Joanne Segal Brandford was born in Philadelphia in 1933. She received her BA in decorative art in 1955 and her MA in design in 1967 from UC Berkeley, with Ed Rossbach. Brandford taught at UC Berkeley, Rhode Island School of Design, Montclair State College (NJ), Wheelock College, Mass College of Art, and the Radcliffe Seminars in the Boston area, bringing the educational philosophy of the UC Design Department to the East coast.
Her work as artist, scholar, teacher, and curator was fueled by her interest and expertise in ethnic textiles, especially those of North, Central, and Andean America. Her widely exhibited innovative nets and sculptural forms were made by interlacing, knotting, and twining of primarily natural materials, sometimes dyed. Her mastery of handling materials in such a variety of ways was driven by the research and curatorial work she undertook. Her art is deeply rooted in the study of ancient and ethnographic textiles.
Her awards included a New York State Artists Grant, Basket Maker-in-Residence at Manchester Polytechnic in England, Fellow at the Bunting Institute at Radcliffe College, and Research Fellow in Textile Art at the Peabody Museum of Archaeology and Ethnology at Harvard. In 1984, Brandford curated a traveling exhibition of North American baskets from the Peabody Museum entitled “…from the tree where the bark grows;” she curated “The North American Basket 1790-1976” at the Worcester Craft Center in Massachusetts, and “Our Shining Heritage, Textile Arts of the Slavs and Their Neighbors,” at the Roberson Center for the Arts and Sciences in Binghamton, New York.

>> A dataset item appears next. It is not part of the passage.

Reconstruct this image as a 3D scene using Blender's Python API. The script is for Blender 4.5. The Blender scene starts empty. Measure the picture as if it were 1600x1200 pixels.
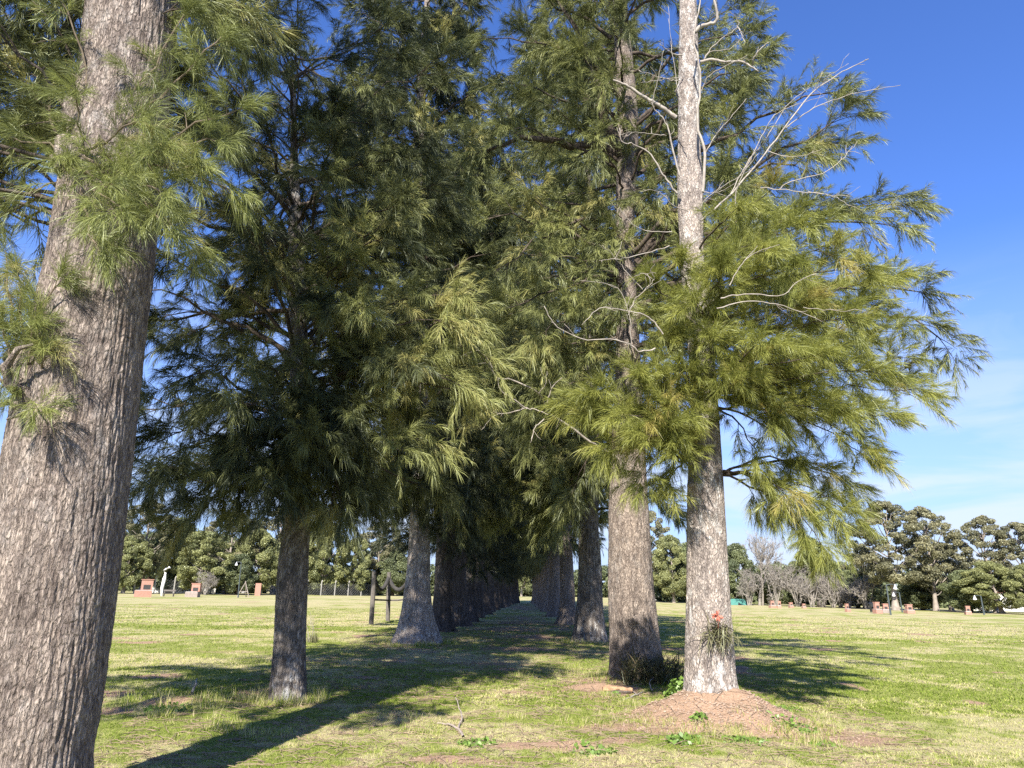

Brandford was Research Historian for the exhibition and catalog for “Knots and Nets” as well as a featured artist. She catalogued the Native American basket collection at the Wadsworth Athenaeum in Hartford. She had thirteen solo exhibitions, including the San Francisco Craft and Folk Art Museum, four shows at Amos Eno Gallery in New York, a retrospective at 171 Cedar Arts Center in Corning, New York, and a solo at the Cornerhouse Gallery in Manchester, England. A few traveling exhibitions of note: Baskets: Redefining Volume and Meaning, Knots and Nets, The Art Fabric: Main Stream, and The Dyer’s Art: Ikat, Batik, Plangi. Her work appeared in the books of the same titles and in numerous other books and catalogues.
Joanne Segal Brandford died in the spring of 1994.
See also “Joanne Segal Brandford”, by Barbara B. Goldberg, Textile Society of America Symposium Proceedings, Paper 450, 2004; and Catherine K. Hunter’s article in the winter 2012 issue of the National Basketry Organization‘s journal, NBO Quarterly Review, pp. 14-16.